We also enjoy how the System objectifies landscape. Here it is, one plant, centered in a concrete box, working for the surrounding environment. One of these plants is not like the others....
01-2-2009 
In the new year we plan on taking a tour of LA through Esotouric. This company takes bus tours through LA based on Reyner Banham's love of Los Angeles. Banham's reading of Los Angeles is of a city made of smaller cities. Banham seemed to think that the ecology of the whole is really the set of relationships between the ecologies of the smaller beach cities, inland cities, port/industrial cities, downtown and interstitial suburban tissue.
We've been living back in Los Angeles for the better part of a year. And it is a truism to say that the city is changing. Cities always change. With so much academic text about the networked city and the relationships between its multiple centers, what has been missed is that Los Angeles is beginning to be a unified city.
Sure the Valley is still confronting session, Santa Monica, Beverly Hills and West Hollywood are their own cities. But today these cities are being meaningfully tied together through two major changes: zoning regulation and the development of the Los Angeles subway system. The city is densifying. The density hawks at city hall are seeing the future of Los Angeles. It is a city that is more dense than ever before.

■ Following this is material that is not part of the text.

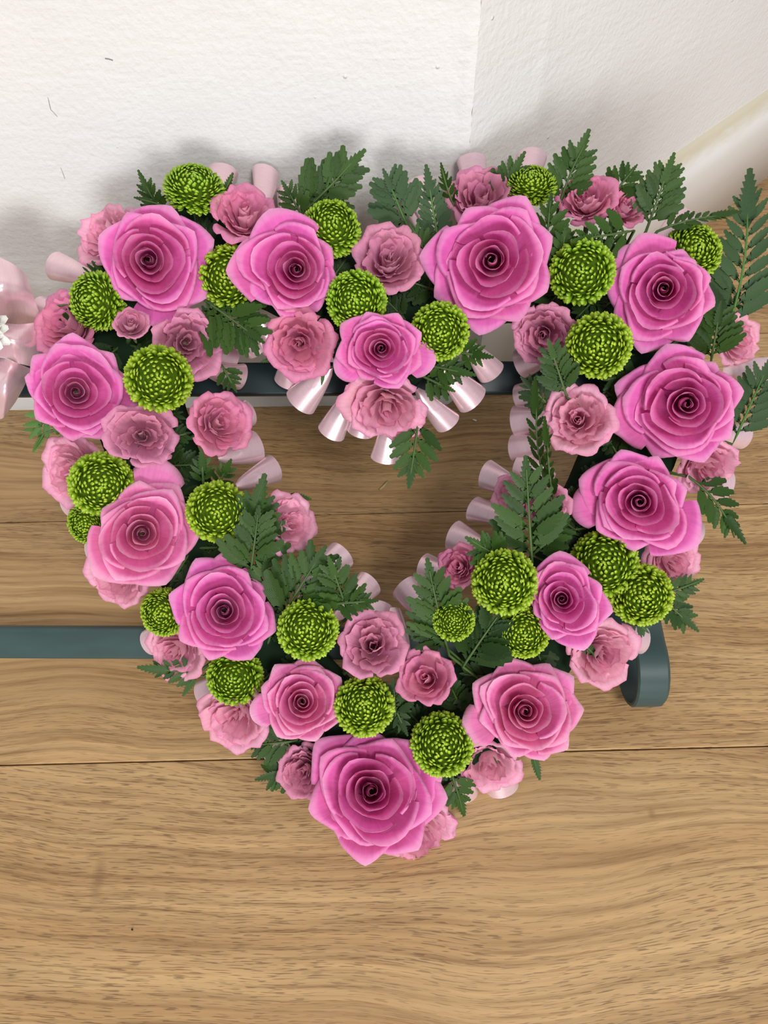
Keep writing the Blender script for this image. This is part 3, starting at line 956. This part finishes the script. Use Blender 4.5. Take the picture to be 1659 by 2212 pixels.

As residents, when gas went above $4, there was a distinct change. Less cars not more. More bikes. More people emerging from the few subway stops that we have in this city. Downtown things are buzzing during the day. People are out and walking. Grand Central Market is full of residents having their lunches. The first Thursday of every month is Art Walk. These are not new phenomena, but to me they are signifiers that the city might be ready for real change.
Looking at Banham's Map of LA's early railroads, the city hasn't changed much from its recent past. Part of what makes LA interesting is that now as the city is filling in, it might begin to be building up. Density, lets face it, is an exciting problem to have.